Following the completion of the Marathon, the candidates would display their creative skills of beauty and grace in the Chat and Smile With Old and/or Overweight TV Hosts Contest. A panel of judges would rate each candidate on his ability to tell the stupidest jokes, smile the phoniest smirks, and cross and uncross his legs several times during an interview with any TV personality. Gore, who has been taking lessons on how to be human, is certainly the favorite in this contest, as he has amazed millions of Oprah and Barbara Walters fans with his delightful candor and humor. However, George W. is not to be counted out of contention. He will easily pick up the bonus points awarded to the candidate who displays a cheery demeanor and childish smirk while talking about Cambodian children having their legs blown off by land mines.

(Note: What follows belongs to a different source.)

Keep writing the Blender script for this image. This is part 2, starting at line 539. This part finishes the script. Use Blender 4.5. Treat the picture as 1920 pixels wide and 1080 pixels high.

In the next contest, the candidates compete to see who is the most spoiled and the most lazy. The Spoiled and Ungrateful Competition, as it is called, therefore requires incredible amounts of ineptness and inaction on the part of the candidate, as he must rely on others -- like his father -- to achieve anything. Excessive drinking, drug use, and poor effort and grades in school are pluses, because it shows that even with incredible amounts of help, the candidate still tries to mess things up. The favorite here is obviously George W., who swam in the wake of his accomplished father to get into schools, contributing nothing except for cheerleading and goofy faces. W's question to George Sr. was essentially, "Daddy, can I be president when I grow up?" That question was asked by W. a year or so ago.
In the final event, Al Gore and George W. would square off in the Lame Political Attack Contest. Hurling insults like, "My health plan is better than yours, at least for the people that are giving me lots of money," Gore would most likely try to portray Bush as an enemy of the people. W. would counter with the classic "I know you are but what am I," and would in turn brand Gore a liberal who wants to help the poor get health care. George, with his puerile weaknesses, would most likely be the loser and cry for his mommy.
In the end, both candidates would most likely completely humiliate each other and themselves, exposing all their many flaws and acts of stupidity, therefore making them both fit to be president. The series of contests would only clarify the horrible choice the American people have to make.